Wednesday, June 19, 2013

Disability in the Hebrew Bible

Language Matters.  Those who have taken the R-Word pledge understand the disabling effects of words.  In order to adequately develop theologies of disability, attention must be paid to both the social context in which Biblical passages emerged and to the very words themselves.

In Disability In the Hebrew Bible: Interpreting Mental and Physical Differences, Saul M. Olyan (PhD – Harvard), professor of Judaic Studies at Brown University in Providence Rhode Island, investigates the earliest textual representations from a philological perspective.  By examining the words and their related cognate forms in other languages, he articulates some insight into how disability obtained meaning in ancient writings.

The study begins by examining the physical characteristics that mark either beauty or ugliness in the ideal male and female and then relates the contrast between blemish and perfection.  While there is major overlap, the categories are not exclusively congruent, particularly in the Wisdom literature.

Olyan examines blemish further and proposes there was another broader taxonomy inclusive of disability based in weakness, vulnerability, and dependence.  He discovers that mental disabilities and some physical disabilities did not fall into the blemish category, but all shared marginalization and stigmatization as evidenced by surrounding textual information.  He acknowledges that much of the prophetic utopian vision uses persons with disability to demonstrate YHWH’s purpose and power.  While some of the text indicates continued marginalization, there is a strong thread that also shows the opposite.  Those with disabilities, both ambulatory and non-ambulatory, are welcomed back from exile, into worship, and made beautiful in their disability.

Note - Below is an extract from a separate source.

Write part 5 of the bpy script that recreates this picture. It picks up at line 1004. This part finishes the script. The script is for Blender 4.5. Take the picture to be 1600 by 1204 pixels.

Olyan refocuses his attention from persons with blemish to the relationship between wholeness and holiness.  The same stigmatizing language used for people were also utilized for building materials and sacrifices deemed unsuitable for the temple.  He concludes his work by examining how the Qumran community actually broadened the category of defect and increased marginalization, prohibiting any from entering the community assembly.

Olyan accomplished his purpose of reconstructing disability taxonomy through the analysis of the text.  The philological method utilized in this book is an important key in reshaping our contextual notions in the interpretation of certain passages from the Hebrew Bible.  The limits of this method are acknowledged -- it is impossible to determine motive behind the textual fragment.  Isolating text can give insight, but also removes it from the larger context of the Biblical tradition and redemptive history.  His work does, however, demonstrate that the religious trajectory has been more exclusive than even the original writers intended and is in specific contrast to a line of prophetic utopian envisioning which seeks to privilege disability.  Further scholarship, particularly in the eschatological passages, will be welcomed.

Disability In the Hebrew Bible is relevant particularly to those engaged in Hebrew Bible or disability studies, as well as those seeking to understand the Judean context into which Christ spoke and performed healings.